There are two easily overlooked party girls who spend the movie badgering each other about the size of their a***s, an under sexed couple, a moody girls named Kashie who despises the others while they ridicule her, (begging the question why was she on this trip?). Neil is behind the wheel because it is his parents RV, which means they are either immensely irresponsible for tossing the keys to this crowd, or theyknew their kid was a self-destructive slacker and looked at the loss of their cruiser and kid as a tax write off. I’m betting on the latter. But the worst of this crowd is Loopz, an urban-polluted white-skinned whelp who raises the hackles on anyone with impaired hearing or better. His “Hooked On Ebonics” patter is nothing but a string of “yo dog punk-a*s wack phishizzle” mutterings, making Jamie Kennedy’s B-Rad sound like an insurance commercial narrarator.
After too much character study a plot gradually unfurls.

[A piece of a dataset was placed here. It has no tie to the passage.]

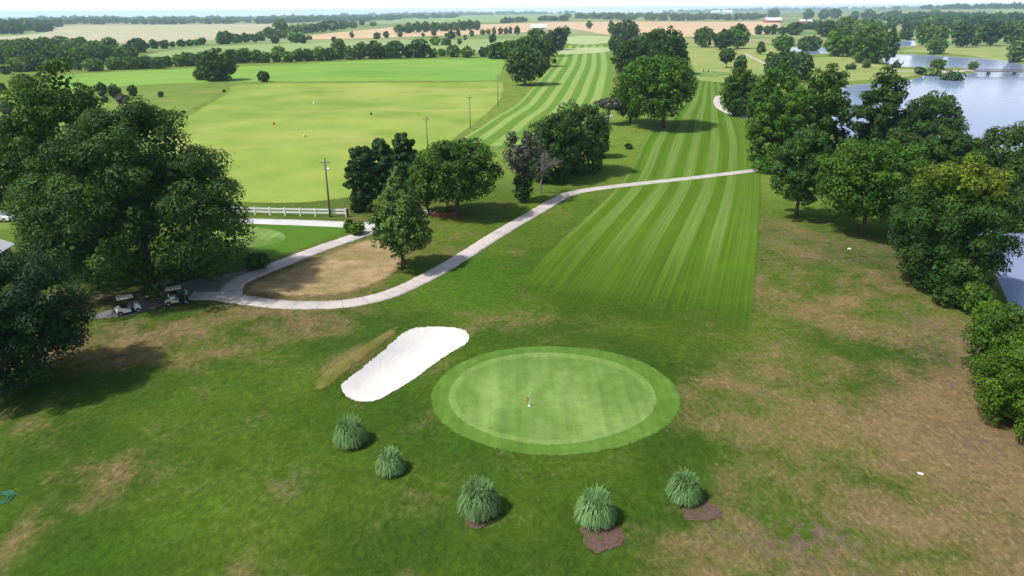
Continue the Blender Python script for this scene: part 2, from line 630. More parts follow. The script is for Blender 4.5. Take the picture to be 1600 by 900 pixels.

While driving Neil spins a tale he heard from a military retiree about an abandoned military installation in the desert that contains a sprawling peyote field. He puts the idea of collecting the crop for a huge windfall up for a vote and the group decides that since no one in the truck knows a thing about peyote, trafficking, or drug processing that it would be a good idea. They pull into an outpost gas station and encounter a squirrelly cashier who fills the role of the psychotic who delivers an ignored warning of doom. The fiesta Aerostar turns down an unmarked roadway—you might even say it takes a detour—and about one mile off the beaten path the RV gets stuck when Neil swerves to avoid a hallucination.
Stranded and panicky the group decides the best thing is to split up, which is about the time they start getting stalked by the nameless hoard. Neil tramps back to the gas station. Our couple climbs a hill to look for a cellular signal and they find time during the crisis to copulate on an outcropping. The girls decide they can help by lying out in the sun. As the slaughter begins it really is anti-climatic because you want badly for these idiots to be dealt with. Furthermore the details surrounding the killers are murky. The synopsis refers to them as cannibals yet we see no masticating of victims, and the credits only refer to them as “freaks”.
Overall while there is satisfaction in seeing these detestable ravers get systematically eliminated I feel I would have been much happier had I never met them in the first place.